Ed è qui che si sviluppa il reportage: una sorta di Cold case in cui la giovane registra ripercorre con metodo giornalistico l’evento delittuoso che la sconvolto l’isoletta e che ancora viene ricordato con tremore al cuore dagli anziani che l’hanno vissuto. Ludovica li intervista per sentire dalla loro voce il racconto sui fatti e sui retroscena. La storia raccontata parte da un sogno; uno di quelli inquietanti che colpì la fantasia di Ludovica bambina. Un sogno che trasudava di esoterico: un ponte misterioso che collega il mondo dei vivi a quello dei morti.
“Ho fatto un sogno strano – racconta Agata Tedesco – mi trovavo in una casa ed ho visto Salvatore. Io mi rendevo conto che avevo davanti agli occhi un uomo morto ma si presentava vivo di fronte a me. Gliel’ho detto: cosa ci fai qui, tu sei morto ed io ho paura”. Salvatore è l’uomo che si è macchiato del delitto nei confronti della fidanzata Sestina, il 10 febbraio 1959 a Favignana.
“Savatore ha iniziato il suo percorso lavorativo in marina e poi ha preso la patente da macchinista – racconta lo zio Pietro – ero una persona molto stimata dai favignanesi”.
Andar per mare per quel popolo era naturale perché a quel tempo l’economia di Favignana era basata su quanto potesse offrire il mare. Le parole dure dei testimoni raccontano un delitto efferato eppure sono smorzate dalle immagini suggestive di un mare limpido e blu intenso, delimitato dalle banchine e girate dall’alto con la maestria di un regista consumato. Paesaggi incontaminati che non possono far pensare al sangue che contiene la vicenda dolorosa.
Il racconto continua col sogno: “ devi andare da mia madre, mi devi fare questo favore, e devi dargli qualcosa mi indicava degli stracci – dice la zia Agata, che per Salvatore era solo una vicina di casa ce aveva vissuto il dramma della famiglia – mi ha fatto promettere che sarei andata. Mi rendevo conto che la madre non mi avrebbe creduto. Più tardi capii che quei pezzi di stoffa indicavano le lettere che Salvatore aveva scritto per Sestina e che avrebbe voluto fossero restituite alla famiglia: sono andata dalla madre e lei dalla descrizione degli stracci, prima sbiancò in viso e capì: si trattava della sua camicia a righe che la madre baciava ogni mattina e ci parlava, poi la riponeva per tirarla fuori il giorno dopo”.
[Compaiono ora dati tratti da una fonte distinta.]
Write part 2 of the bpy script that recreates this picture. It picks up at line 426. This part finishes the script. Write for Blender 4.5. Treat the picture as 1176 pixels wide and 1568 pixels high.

Segnali tangibili da un mondo ultraterreno su oggetti reali. “A pochi giorni dal matrimonio era tutto pronto – riprende Pietro – ma Sestina, un giorno, ha detto basta: ‘non provo più niente. Non voglio sposarti’. Un colpo al cuore. Seguirono una serie di umiliazioni: Salvatore continuava ad implorare il suo amore, chiedeva di riprovarci di ripensarci, ma la giovane donna ha detto no. E questa era la sua ultima parola!” Davanti al suo rifiuto il ventisettenne non ha visto futuro per sé, né per quella giovane che avrebbe dovuto essere la sua donna e che avrebbe voluto sottrarsi all’amore invadente.
L’unico futuro insieme era la morte: ha tirato fuori la pistola ed ha sparato. Prima a Sestina e poi a se stesso. A morte. L’ha fatto vicino al mare: si è sporto e dopo il colpo è finito giù in acqua. Finisce cosi una storia di amore e morte; di possesso e disperazione; di un tunnel senza ritorno. “Queste cose sono sempre esistite e sempre esisteranno. Oggi è l’ammazza-ammazza” – conclude tragicamente la zia Agata: e la realtà le dà ragione. Ludovica identifica questa storia con” l’ideale dell’ostrica ovvero la necessità di rimanere vincolati al proprio ambiente, di porsi al di fuori del fiume del progresso e della storia.
Se l’ostrica si stacca dallo scoglio, verrà divorata da qualche predatore. Allo stesso modo, quando il singolo individuo decide di lasciare il suo ambiente per migliorare la propria vita, finisce inevitabilmente con l’essere divorato dal mondo. Questa è la storia di una donna a cui è stato negato il diritto di scegliere del proprio futuro”. Era il tempo in cui la donna non aveva la possibilità di decidere “.
Il lavoro è stato presentato al Festival croato di Dubrovnick che si terrà dal 19 al 22 ottobre prossimi, dal Prof. Marco Meazzini; produttore esecutivo e audio Lia Cocca; fotografia Fabio Piozzi; operatore camera Marco Meazzini; sceneggiatura Francesco Costa; montaggio produzione e regia Ludovica Liparoti.